*Task to carry out:*
What you return should match every record exactly, with the images removed.

═══

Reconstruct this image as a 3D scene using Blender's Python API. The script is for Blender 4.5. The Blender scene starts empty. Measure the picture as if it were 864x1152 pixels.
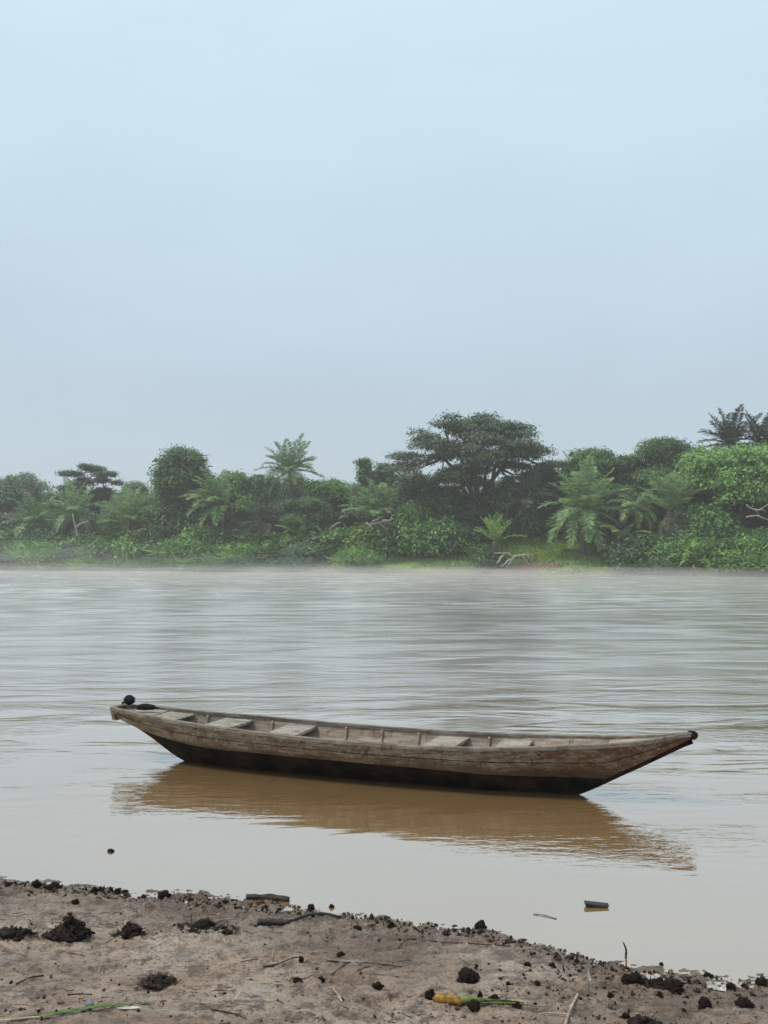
import bpy, bmesh, math, random
import numpy as np
np.seterr(over='ignore')
from mathutils import Vector, Matrix

F, YH, CX, CH = 1100.0, 625.0, 432.0, 2.2      # focal length (px of the 864x1152 frame), horizon row, centre column, eye height
rad = math.radians
scene = bpy.context.scene
COL = scene.collection
RNG = np.random.default_rng(11)

# ------------------------------------------------------------------ noise
def _h(ix, iy, iz, s):
    n = (ix.astype(np.int64)*374761393 + iy.astype(np.int64)*668265263 + iz.astype(np.int64)*2147483647 + s*974634777) & 0xffffffff
    n = ((n ^ (n >> 13))*1274126177) & 0xffffffff
    n = ((n ^ (n >> 15))*2246822519) & 0xffffffff
    return ((n ^ (n >> 16)) & 0xffffff)/float(0xffffff)*2-1
def noise(x, y, z=0.0, s=0):
    x, y, z = np.broadcast_arrays(np.asarray(x, float), np.asarray(y, float), np.asarray(z, float))
    ix, iy, iz = np.floor(x), np.floor(y), np.floor(z)
    fx, fy, fz = x-ix, y-iy, z-iz
    ux, uy, uz = [f*f*f*(f*(f*6-15)+10) for f in (fx, fy, fz)]
    r = 0
    for dx in (0, 1):
        for dy in (0, 1):
            for dz in (0, 1):
                w = (ux if dx else 1-ux)*(uy if dy else 1-uy)*(uz if dz else 1-uz)
                r = r + w*_h(ix+dx, iy+dy, iz+dz, s)
    return r
def fbm(x, y, z=0.0, s=0, o=4, g=.5):
    r, a, t = 0, 1.0, 0
    for k in range(o):
        r = r + a*noise(np.asarray(x)*2**k+k*13.7, np.asarray(y)*2**k+k*7.3, np.asarray(z)*2**k, s+k)
        t += a; a *= g
    return r/t
def sstep(a, b, x):
    t = np.clip((np.asarray(x, float)-a)/(b-a), 0, 1)
    return t*t*(3-2*t)

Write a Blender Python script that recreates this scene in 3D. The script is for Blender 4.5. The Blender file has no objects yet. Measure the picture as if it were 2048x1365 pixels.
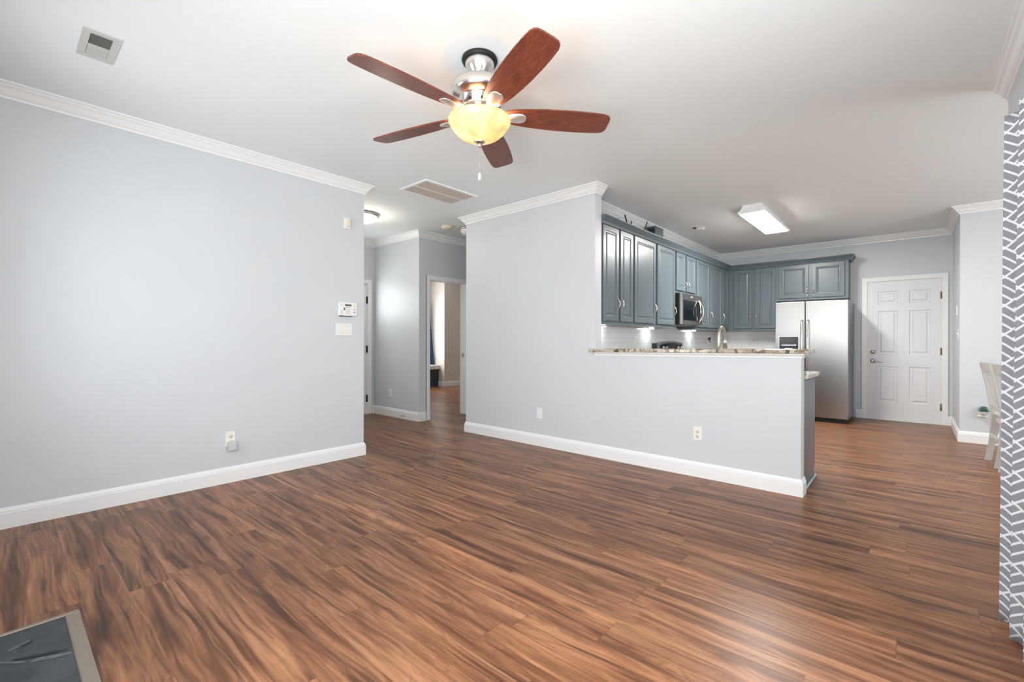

═══

*Task output:*
Reconstruct this image as a 3D scene using Blender's Python API. The script is for Blender 4.5. The Blender scene starts empty. Measure the picture as if it were 864x1152 pixels.
import bpy, bmesh, math, random
import numpy as np
np.seterr(over='ignore')
from mathutils import Vector, Matrix

F, YH, CX, CH = 1100.0, 625.0, 432.0, 2.2      # focal length (px of the 864x1152 frame), horizon row, centre column, eye height
rad = math.radians
scene = bpy.context.scene
COL = scene.collection
RNG = np.random.default_rng(11)

# ------------------------------------------------------------------ noise
def _h(ix, iy, iz, s):
    n = (ix.astype(np.int64)*374761393 + iy.astype(np.int64)*668265263 + iz.astype(np.int64)*2147483647 + s*974634777) & 0xffffffff
    n = ((n ^ (n >> 13))*1274126177) & 0xffffffff
    n = ((n ^ (n >> 15))*2246822519) & 0xffffffff
    return ((n ^ (n >> 16)) & 0xffffff)/float(0xffffff)*2-1
def noise(x, y, z=0.0, s=0):
    x, y, z = np.broadcast_arrays(np.asarray(x, float), np.asarray(y, float), np.asarray(z, float))
    ix, iy, iz = np.floor(x), np.floor(y), np.floor(z)
    fx, fy, fz = x-ix, y-iy, z-iz
    ux, uy, uz = [f*f*f*(f*(f*6-15)+10) for f in (fx, fy, fz)]
    r = 0
    for dx in (0, 1):
        for dy in (0, 1):
            for dz in (0, 1):
                w = (ux if dx else 1-ux)*(uy if dy else 1-uy)*(uz if dz else 1-uz)
                r = r + w*_h(ix+dx, iy+dy, iz+dz, s)
    return r
def fbm(x, y, z=0.0, s=0, o=4, g=.5):
    r, a, t = 0, 1.0, 0
    for k in range(o):
        r = r + a*noise(np.asarray(x)*2**k+k*13.7, np.asarray(y)*2**k+k*7.3, np.asarray(z)*2**k, s+k)
        t += a; a *= g
    return r/t
def sstep(a, b, x):
    t = np.clip((np.asarray(x, float)-a)/(b-a), 0, 1)
    return t*t*(3-2*t)

Write a Blender Python script that recreates this scene in 3D. The script is for Blender 4.5. The Blender file has no objects yet. Measure the picture as if it were 2048x1365 pixels.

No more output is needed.